次に、購買を起点とするフォロープログラムとして、主にECサイトで活用されているステップアップメールを例に説明してみよう。あるECサイトで化粧品を1つ買ったと仮定しよう。その場合、次の例のようにして、利用者の立場となって知りたい情報や購買した商品の関連情報などを配信していくことで、満足度向上やクロスセル・アップセルを狙っていく

  1. まずは商品購入時点で、注文した商品や金額、配送予定時間などが記載された内容確認のメールを配信する。一般的なECサイトであれば自動返信機能で対応している場合が多い。
  2. その後、商品が配送されるタイミングを見計らって「ご注文の商品は届きましたでしょうか」、「まだお手元に届いていない場合は○○までご連絡下さい」といったフォローのメールを配信する。

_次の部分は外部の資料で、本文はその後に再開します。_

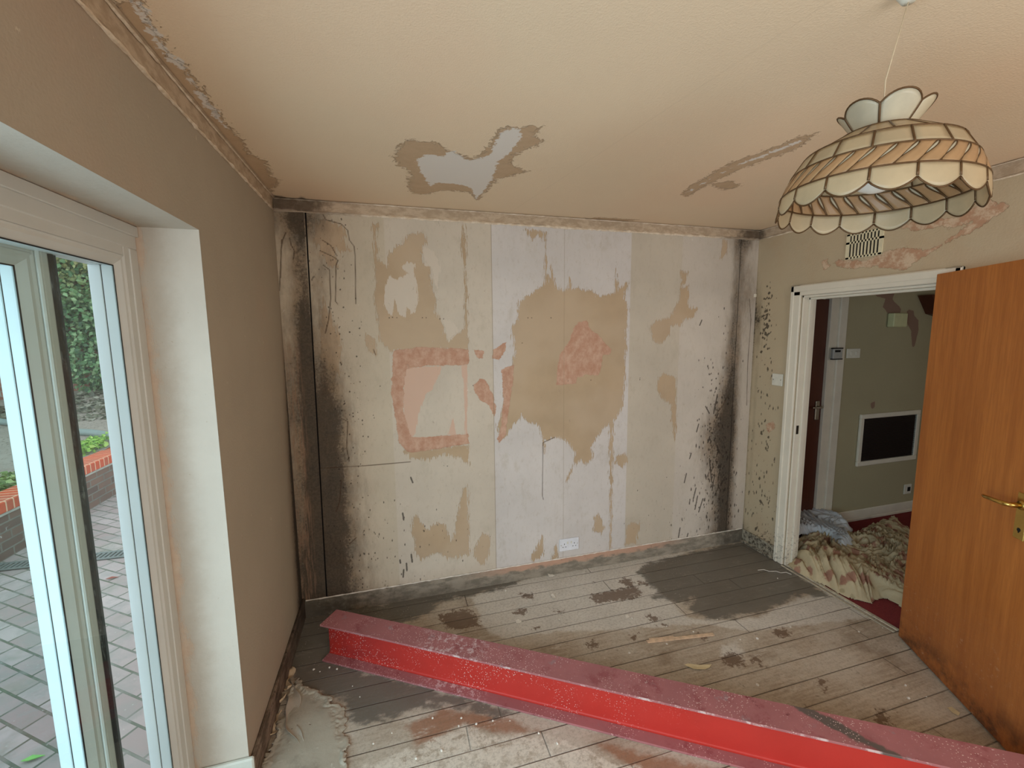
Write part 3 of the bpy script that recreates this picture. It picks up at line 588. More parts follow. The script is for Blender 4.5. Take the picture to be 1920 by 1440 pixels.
for i in range(34): zz = z0+.006+(z1-z0)*i/34; b.box((x0, -.016, zz), (x1, -.004, zz+.004))
b.build('slats', t.mat, v, org=v.location)
x0, z0, x1, z1 = yrect('1674,587 1697,613', -.04)
o = MB().box((x0, -.055, z0), (x1, -.003, z1), bev=.006).build('doorbell_box', M_cr, org=(x0, 0, z0)); tag(o, 'cream square plastic box high on the hall wall beside peeled paint', 'wall box')
x0, z0, x1, z1 = yrect('1589,654 1612,671', -.01)
pl_ = empty('switch_plate', (x0, 0, z0), label='white rectangular double plate on the hall wall right of the thermostat', cat='switch plate')
MB().box((x0, -.012, z0), (x1, -.002, z1), bev=.003).build('plate', M_wp, pl_, org=pl_.location)
for k in (.3, .7): xx = x0+(x1-x0)*k; MB().box((xx-.010, -.016, z0+.025), (xx+.010, -.011, z1-.025), bev=.002).build('rocker', M_wp, pl_, org=pl_.location)
th = at(1566, 663, 1, -.02); th0 = empty('thermostat', (th.x, 0, th.z), label='small grey room thermostat on the white door frame of the hall', cat='thermostat')
tx = th.x+.0; M_gp = plain('grey_plastic', srgb(176, 176, 172), .4)
MB().box((tx-.05, -.045, th.z-.045), (tx+.05, -.0205, th.z+.045), bev=.006).build('body', M_gp, th0, org=th0.location)
MB().box((tx-.036, -.048, th.z+.012), (tx+.02, -.0445, th.z+.03)).build('display', M_blk, th0, org=th0.location)
for k_ in (.038, -.048): MB().box((tx-.052, -.046, th.z+k_), (tx+.052, -.02, th.z+k_+.009), bev=.002).build('dark_rim', M_blk, th0, org=th0.location)
p = at(1702, 917, 1, -.01); s0 = empty('hall_socket', (p.x, 0, p.z), label='small white socket near the hall skirting, half hidden by the orange door', cat='socket')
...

  3. さらには、継続して商品を購入してもらうことを目的として、買った商品が使い終わるタイミングで次の購買を促すメールを配信する。化粧品のような日用品で定期的に購入するようなものには効果的な手法だろう。
◇◇◇

メールコミュニケーションでは、ベース、スポット、フォローという3つのプログラムをうまく配置し、コミュニケーションプランニングを検討していこう。現在配信している自社のメールマガジンは、このフレームワークのどれに該当するだろうか。自社のメールマーケティング施策を振り返るときに、ぜひこういった視点を加えてみてほしい。